B. K. Industries, Inc. v. Pinks

143 A.D.2d 963 | N.Y. App. Div. | 1988

In an action to recover damages for legal malpractice, the defendants appeal from an order of the Supreme Court, Suffolk County (Underwood, J.), entered March 3, 1988, which denied their motion for an order of preclusion pursuant to CPLR 3042.

Ordered that the order is modified, on the law, by adding a provision that the defendants’ motion is denied on condition that the plaintiff serves an amended bill of particulars upon the defendants responding to paragraphs 4, 5 and 6 of the demand dated June 19, 1987, and in the event that condition is not complied with the motion is granted; as so modified, the order is affirmed, with costs to the defendants; and it is further,

Ordered that the plaintiff’s time to serve the amended bill of particulars upon the defendants is extended until 30 days from the service upon it of a copy of this decision and order, with notice of entry.

In December 1983 a criminal prosecution was commenced in the District Court, Suffolk County, charging the plaintiff in the instant action with the unlawful discharge of pollutants (see, ECL 17-0501, 17-0701 [1] [a]). The plaintiff in turn retained the defendant law firm to represent it in that matter. Subsequently the defendant law firm made several court *964appearances on the plaintiffs behalf and engaged in plea negotiations with the Suffolk County District Attorney’s office.

On May 29, 1984, no one from the defendant law firm appeared in court for a scheduled appearance in the criminal proceeding and a judgment of conviction on two misdemeanor charges was entered by Suffolk County District Court Judge John Carroll against the plaintiff by default. The plaintiff was sentenced to pay a fine in the amount of $50,000. The fine was later converted into a civil judgment which was entered against the plaintiff.

Thereafter, in an attempt to rectify the situation, the plaintiff retained different counsel who unsuccessfully moved to vacate the default judgment. Appeal of the denial of the motion to vacate was dismissed and the appeal of the order which granted the People’s motion to enter judgment against the plaintiff resulted in an affirmance (see, People v B. K. Indus., NYLJ, Jan. 15, 1988, at 17, col 4).

The plaintiff commenced the instant action against the defendant law firm seeking damages for negligent representation in the criminal proceeding.
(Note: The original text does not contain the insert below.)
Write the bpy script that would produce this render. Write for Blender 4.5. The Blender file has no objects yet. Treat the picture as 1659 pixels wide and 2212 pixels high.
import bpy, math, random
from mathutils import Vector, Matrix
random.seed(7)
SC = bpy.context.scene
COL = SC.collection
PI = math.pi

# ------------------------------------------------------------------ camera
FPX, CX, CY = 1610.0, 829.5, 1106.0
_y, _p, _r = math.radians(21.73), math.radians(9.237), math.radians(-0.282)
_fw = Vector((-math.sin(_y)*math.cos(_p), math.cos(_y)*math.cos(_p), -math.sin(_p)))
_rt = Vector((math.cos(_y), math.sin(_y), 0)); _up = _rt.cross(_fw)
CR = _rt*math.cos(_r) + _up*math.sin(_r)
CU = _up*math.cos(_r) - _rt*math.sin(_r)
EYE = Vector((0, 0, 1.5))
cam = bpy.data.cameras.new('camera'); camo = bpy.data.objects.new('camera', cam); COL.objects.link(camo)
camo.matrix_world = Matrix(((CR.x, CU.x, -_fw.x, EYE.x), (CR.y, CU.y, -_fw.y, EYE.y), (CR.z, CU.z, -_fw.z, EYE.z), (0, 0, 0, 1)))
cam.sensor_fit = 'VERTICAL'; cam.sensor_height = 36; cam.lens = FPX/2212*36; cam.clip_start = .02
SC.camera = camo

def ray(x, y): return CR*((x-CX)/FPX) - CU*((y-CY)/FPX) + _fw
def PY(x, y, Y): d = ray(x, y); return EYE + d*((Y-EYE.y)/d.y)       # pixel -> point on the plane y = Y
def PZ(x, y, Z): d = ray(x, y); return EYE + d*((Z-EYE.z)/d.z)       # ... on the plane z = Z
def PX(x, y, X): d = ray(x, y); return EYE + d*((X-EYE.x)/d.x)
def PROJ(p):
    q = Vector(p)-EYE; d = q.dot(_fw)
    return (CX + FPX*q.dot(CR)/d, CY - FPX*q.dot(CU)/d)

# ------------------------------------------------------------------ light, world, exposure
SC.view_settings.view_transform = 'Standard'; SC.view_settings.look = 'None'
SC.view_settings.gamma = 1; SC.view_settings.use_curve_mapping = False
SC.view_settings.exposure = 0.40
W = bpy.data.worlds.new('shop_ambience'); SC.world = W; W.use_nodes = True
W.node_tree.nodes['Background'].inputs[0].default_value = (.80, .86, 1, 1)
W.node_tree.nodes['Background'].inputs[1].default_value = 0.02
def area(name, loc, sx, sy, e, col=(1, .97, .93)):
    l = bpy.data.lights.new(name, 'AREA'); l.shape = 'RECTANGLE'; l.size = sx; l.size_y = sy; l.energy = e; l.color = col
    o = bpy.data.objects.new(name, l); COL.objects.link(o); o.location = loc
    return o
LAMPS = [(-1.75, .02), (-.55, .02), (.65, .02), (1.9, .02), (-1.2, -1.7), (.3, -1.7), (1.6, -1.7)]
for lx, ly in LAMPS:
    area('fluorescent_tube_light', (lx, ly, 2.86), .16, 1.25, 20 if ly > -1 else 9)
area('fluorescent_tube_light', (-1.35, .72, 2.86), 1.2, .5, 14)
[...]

In response, the defendants served an answer and a demand for a bill of particulars seeking, inter alia, the following information:

"4. Set forth whether defendant [sic] was guilty or innocent of violating §§ 17-0501 and 17-0701 (1) (a) of the New York State Environmental Conservation Law.

"5. Set forth whether plaintiff claims that, but for the acts or omissions of the defendants, the plaintiff would not have been convicted of violating §§ 17-0501 and 17-0701 (1) (a) of the New York State Environmental Conservation Law.

"6. If plaintiff claims it would not have been convicted of §§ 17-0501 and 17-0701 (1) (a) of the New York State Environmental Conservation Law but for the negligence of the defendants, set forth the facts underlying the basis of said claim.”

The plaintiff refused to comply with the demand claiming that it did not bear the burden of proving its innocence of the underlying criminal charges. Based upon the plaintiff’s refusal to supply the requested information, the defendants moved pursuant to CPLR 3042 for an order precluding the plaintiff from introducing at trial any testimony or evidence related to the information sought. The court denied the motion concluding that, based upon the record, the plaintiff did not bear the burden of proving its innocence of the criminal charges as part of its prima facie case. We disagree.

As the Court of Appeals has recently held in Carmel v *965Lunney (70 NY2d 169, 173): "[t]o state a cause of action for legal malpractice arising from negligent representation in a criminal proceeding, plaintiff must allege his innocence or a colorable claim of innocence of the underlying offense (see, Claudio v Heller, 119 Misc 2d 432), for so long as the determination of his guilt of that offense remains undisturbed, no cause of action will lie”. Recognizing that traditionally a "but for” test of causation has been applied in legal malpractice actions, the Court of Appeals saw the need to depart somewhat from this test when the malpractice is alleged to have arisen during the course of a criminal proceeding. "To be sure, a defendant in a criminal proceeding might be able to prove malpractice by establishing that but for the negligent representation he would, for example, have invoked his 5th Amendment rights, or succeeded in suppressing certain evidence conclusive of his guilt. But, because he cannot assert his innocence, public policy prevents maintenance of a malpractice action against his attorney” (Carmel v Lunney, supra, at 173).

Accordingly, the burden of proving innocence lies with the plaintiff herein, and therefore the defendants are entitled to the information requested in paragraphs 4, 5, and 6 of their demand (see, Siegel, NY Prac § 238). However, we decline to impose the harsh sanction of an order of preclusion and hereby give the plaintiff one final opportunity to provide the defendants with that information (see, CPLR 3042 [e]). Mangano, J. P., Thompson, Brown and Sullivan, JJ., concur.